I try to shore up the key by sliding the strands in next to it while it’s in the ignition, but there isn’t room. I remove the key, lay a strand overtop the ignition aperture lengthways, and jam it in with the key. The metal crinkles like tinfoil. With the key fully inserted, I try to turn it. It won’t move. I try again. Harder. So hard I risk snapping the key. And it works. Power returns.

 

I circle the bike three times before I calm down enough to think. In a blink the fuel tank and seat are back on. The bike starts. Tools and zip ties and tape and thread locker are impatiently jammed into pockets. In the darkness, I use the light from my phone to find a glove lost in the grass. I cinch my helmet snug and go.

 

Whatever I’ve done to restore my ignition switch is temporary. I’ve a better chance of making it home if I lessen the shocks from the trail by taking it easy. But I can’t. I’m in too good a mood.
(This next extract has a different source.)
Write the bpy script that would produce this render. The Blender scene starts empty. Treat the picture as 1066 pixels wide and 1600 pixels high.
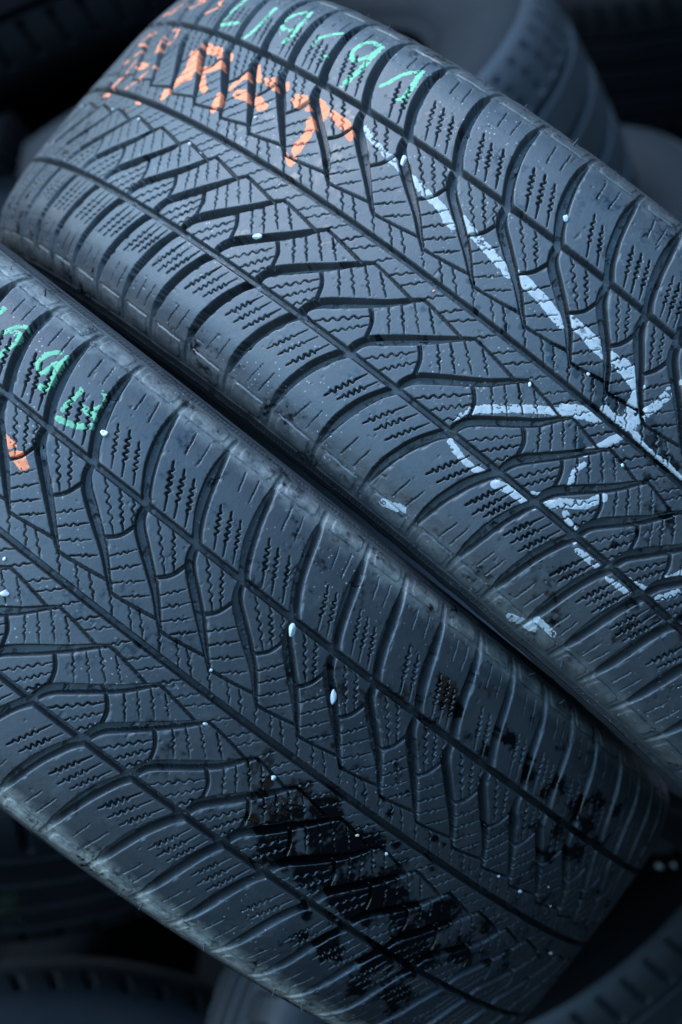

I chase the last flicker of light in the western sky by riding harder than I do in daylight. But soon I tire. I begin to see the eyes of animals in the woods. Behind every tree, around every bend. I carry too much speed across a stream and nearly lose the front wheel on mossy underwater stones.

 

The trail intersects a paved road, and in 30 minutes I pull into a gas station, undo a battery terminal to kill the engine, refuel, and eat ice cream beneath a sky of fluorescent tubes. I’m covered in grease and mud and water. I’m also deliriously, giddily happy. I laugh aloud. I flirt with tears of joy. I move away from the gas station’s circle of light, look into the night sky, and thank the satellites for their unresponsiveness. Had I a phone signal, I’d have terrified my wife, imposed upon a friend, or pestered the police. But necessity forced me to do something I don’t do often enough—dig as deeply within myself as I dug into the tool kit.